Under the proposal, businesses would be required to provide employees with at least 40 hours of paid sick leave per year. The Governor’s bill includes a provision to allow businesses that can demonstrate a significant financial hardship to apply for a hardship waiver, exempting them from the paid sick leave requirement.
Governor Hogan also announced a companion bill, which would provide $100M in tax incentives to small businesses to offset the costs of providing employees with paid sick leave.
Earlier this year, Governor Hogan vetoed HB 1 / SB 230, Labor and Employment – Maryland Healthy Working Families Act, a bill that would have required employers with 15 or more full-time employees to provide workers with at least five days of sick and safe leave per year.
Hogan had proposed a rival bill that would require paid sick and safe leave for businesses with 50 or more employees and provide tax incentives to smaller businesses that provide leave. Democrats rejected that approach, noting that large businesses typically already provide employees with paid sick leave.
The bill was passed by veto-proof margins in both the Senate and House of Delegates.
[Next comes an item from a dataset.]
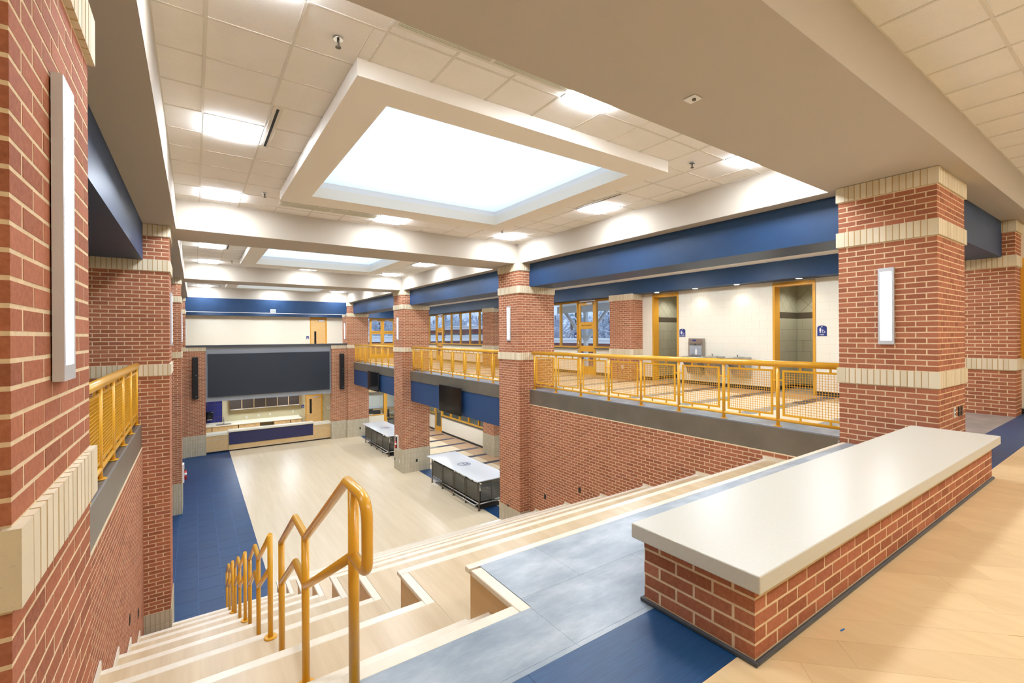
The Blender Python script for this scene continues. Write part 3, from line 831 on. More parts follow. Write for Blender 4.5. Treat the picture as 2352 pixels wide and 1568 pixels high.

The General Assembly could override the Governor’s veto when it reconvenes next January.
HB 1 / SB 230 would have also required county governments to provide sick leave to all employees. While county governments generally provide generous benefits, at a much higher rate than the legislation would require, MACo opposed the legislation, raising concerns about the bill’s potential effects on provision of emergency and essential services and with the bill’s broad requirements for providing leave to part-time, seasonal, and contractual employees in the same manner as full-time employees.